About Utah: Garffs know incentives work

Published: Sunday, Oct. 20 2013 10:40 p.m. MDT

Robert and Katharine Garff Friday, Sept. 20, 2013, in Bountiful.

Tom Smart, Deseret News

BOUNTIFUL — Ten years ago, Bob and Kathi Garff, having arrived at that enviable stage in life where they could stop worrying about making money and start worrying about spending it, summoned their five grown children to the kitchen table in their home in Bountiful and spelled out what they wanted to do with their inheritance.

They wanted to give away cars.

But not to their kids. To other people’s kids.

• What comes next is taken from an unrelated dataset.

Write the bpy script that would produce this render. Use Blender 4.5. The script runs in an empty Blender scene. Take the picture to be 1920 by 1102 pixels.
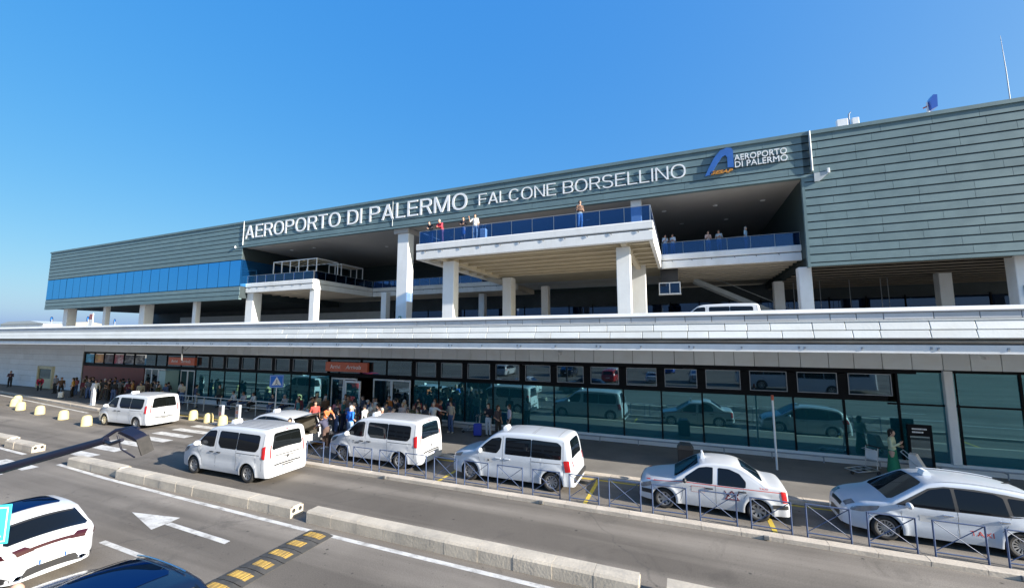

Thus was born a program that has evolved into the Success in Education Foundation, a remarkably successful public charity with widespread public sector support that a decade later is used by more than 300 Utah schools to motivate their students to reach for the stars … or at least the car keys.

If the words “Garff” and “cars” ring a bell, then you have not spent the past century in a Utah cave. Few automobile dealerships have been around longer than the one Kendall D. Garff started in 1932 in downtown Salt Lake City when he was 26 years old. At first he sold used cars, but as the Great Depression shifted into World War II he acquired an Oldsmobile franchise, and the Ken Garff empire was begun. Eighty-one years later, there are more than 80 branches of the Ken Garff Automotive Group in eight states, making it the fifth-largest private car business in the country.

Understanding that background is essential to know not only how Bob Garff, Ken’s son and current chairman of Ken Garff Automotive Group, and his family were able to provide funding to start something as ambitious as the Success in Education programs, but why Bob Garff’s initial brainstorm was to entice students with cars.

All his life — he started working in his dad’s dealership in 1945 when he was 13 — he has appreciated the one ingredient that never fails to get results in the car business: incentives.

Dangle something in front of a salesman or customer that they find appealing — a bonus, a trip to Hawaii, higher commissions, zero percent interest, leather at no added cost — and it’s amazing how many cars you sell.

In dealership lingo: “That which you reward gets done.”

If the goal was to motivate students to pay attention in class, get better grades and move on to college, it only made sense to Bob Garff to dangle something that would pique their interest.

What better motivation than a car?

And what better cause than education?

Like all married couples, Bob and Kathi Garff don’t agree on everything. But there are two things they agree on unequivocally. One, education is vitally important for everyone, and two, education in Utah could use some help.

They came to these views independently while traversing parallel paths within the system, as it were, Bob as a state legislator who served as speaker of the house in the 1980s and Kathi as a member of the State Board of Education, where she served a term as chairman, and later as a member of the State Board of Regents, the body that oversees higher education.

From these respective perches, the Garffs became intimately acquainted with the realities of public education in Utah. They saw what was working and what wasn’t in a unique place that ranks last in the nation in money spent per student yet ranks first in money spent per family.

The biggest problem, as far as they could see, was that there were far too many programs with good intentions that were accomplishing next to nothing.